In a day 17 in AOC2024, there was a problem with a VM in which one is supposed to brute force the input that yields a certain output, by recognizing that the input is read in 3 bit chunks (hence the //= 8). While I later got the solution using brute force, I would like to use a different solution, as I saw someone use a SAT solver. Everybodys program is of course different so I can't just look up how one would use a SAT solver, but I wanted to try and learn how to use Z3 anyways.
I should note that I have never used Z3 before, so if I'm doing something very stupid, then I'm sorry, but would like to learn the correct way of doing it.

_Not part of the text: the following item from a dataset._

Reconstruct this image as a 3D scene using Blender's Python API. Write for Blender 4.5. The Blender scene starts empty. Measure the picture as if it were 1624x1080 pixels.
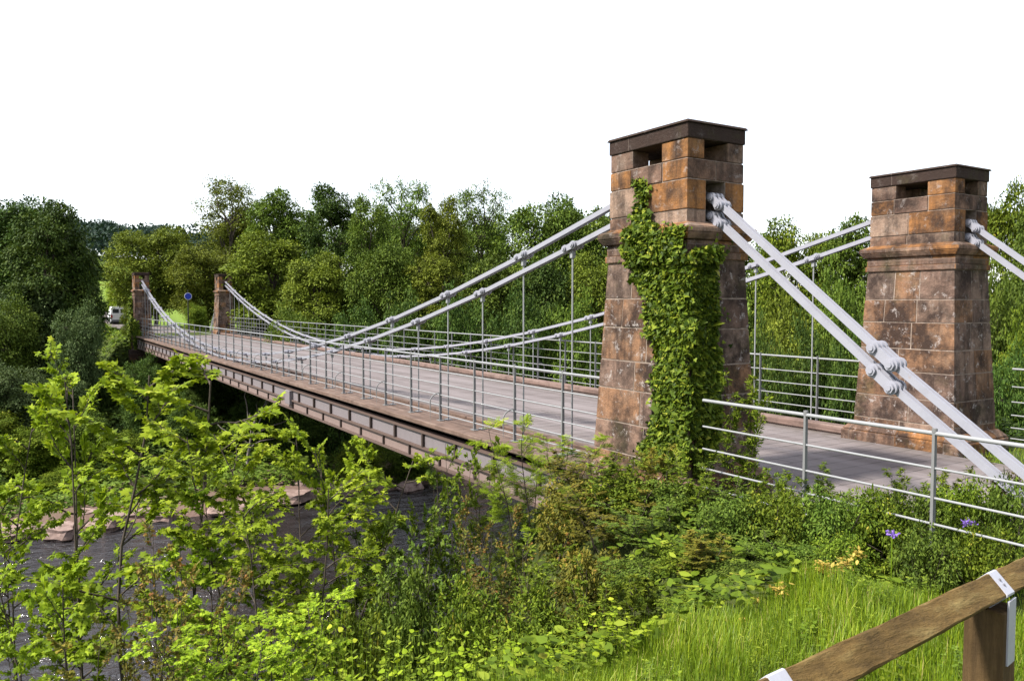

from z3 import IntVal, Int2BV, BV2Int, Solver, Int
def program(a):
b = 0
c = 0
output = []
while a > 0:
b = a % 8
b = b ^ 6
denominator = 2**b
c = a // denominator
b = b ^ c
b = b ^ 4
output.append(b % 8)
a //= 8
return output
print(program(123)) # [ 2, 2, 3 ]
output = [2, 2, 3]
a = Int('a')
s = Solver()
s.add(a > 0)
# constants
eight = IntVal(8)
six = IntVal(6)
six_bv = Int2BV(six, 32)
four = IntVal(4)
four_bv = Int2BV(four, 32)
a_temp = a
for x in output:
# b = a % 8
s1 = a_temp % eight
s1_bv = Int2BV(s1, 32)
# b = b ^ 6
s2_bv = s1_bv ^ six_bv
s2 = BV2Int(s2_bv)
# c = a / (2 ** b)
s3_denom = IntVal(2) ** s2
s3 = a_temp / s3_denom
s3_bv = Int2BV(s3, 32)
# b = b ^ c
s4_bv = s2_bv ^ s3_bv
# b = b ^ 4
s5_bv = s4_bv ^ four_bv
s5 = BV2Int(s5_bv)
# out(b % 8)
character = s5 % eight
print(character, "==", x)
s.add(character == x)
a_temp = a_temp / 8
s.add(a_temp == 0)
print(s.check())
print(s.model())
The problem was originally represented in a custom ISA, so I have decompiled it and rewritten it to python, that is the program function that I defined at the top. Putting in 123 yields [2, 2, 3]. Now I tried to give Z3 the same algorithm by enforcing each number to be the same as the output.
However Z3 just hangs when calling s.check(), when providing a smaller input, then I sometimes get unknown, I can't get it to output sat and give me the number I once used to generate the output.
I already tried to run with more/less equations (for example I later added a > 0 and also added that a_temp ending up with being == 0, so that the loop can be broken).
I also thought about if Z3 is handling integer division properly, but my testing around seems to show that Z3 is indeed doing integer division by default, so it should already be correct.
Mixing and matching integers/bit-vectors is typically going to cause performance problems for SMT-solvers, as conversions between these create non-linear constraints.
Non-linear arithmetic is undecidable. And the algorithms used for such problems are not particularly efficient. So, you might get unknown, or the solver might loop-forever, unless some heuristic hits and produces a solution. So, mixing and matching of different types of numbers should be avoided when doing arithmetic, if you can help it.
I haven't studied the original AOC problem, but I assume it allows the a/b/c values to be arbitrary integers. So, you'd model this with z3's Int indeed. But you keep converting them back and forth between 32-bit bit vectors, so in a sense they are not processed as unbounded values anyhow. So, I'd make that explicit: Forget about unbounded integers, and simply limit a/b/c to be 32-bit machine integers instead. (Whether this is acceptable is of course problem dependent.)
Based on this, I'd code your problem as follows:
from z3 import *
output = [2, 2, 3]
s = Solver()
a, b, c = BitVecs('a b c', 32)
s.add(a > 0)
for x in output:
b = a % 8
b = b ^ 6
denominator = 1 << b
c = a / denominator
b = b ^ c
b = b ^ 4
s.add (x == b % 8)
a /= 8
s.add(a <= 0)
print(s.check())
print(s.model())
When I run this, I get:
sat
[a = 115]
So, z3 is suggesting the value of a should be 115. From your question, I gather that you wanted this value to be actually 123. Well, it turns out that different starting states can produce the same output. Indeed:
def program(a):
b = 0
c = 0
output = []
while a > 0:
b = a % 8
b = b ^ 6
denominator = 2**b
c = a // denominator
b = b ^ c
b = b ^ 4
output.append(b % 8)
a //= 8
return output
print(program(123))
print(program(115))
prints:
[2, 2, 3]
[2, 2, 3]
So, looks like z3 successfully reverse-engineered your problem. It just found a different starting state that happens to produce the same output.
Long story short, SMT solvers are indeed good for these kinds of reverse-engineering problems, but there are limitations. Try to stick to bit-vectors as much as possible, and in particular do not mix-and-match different kinds of numbers if you can help it.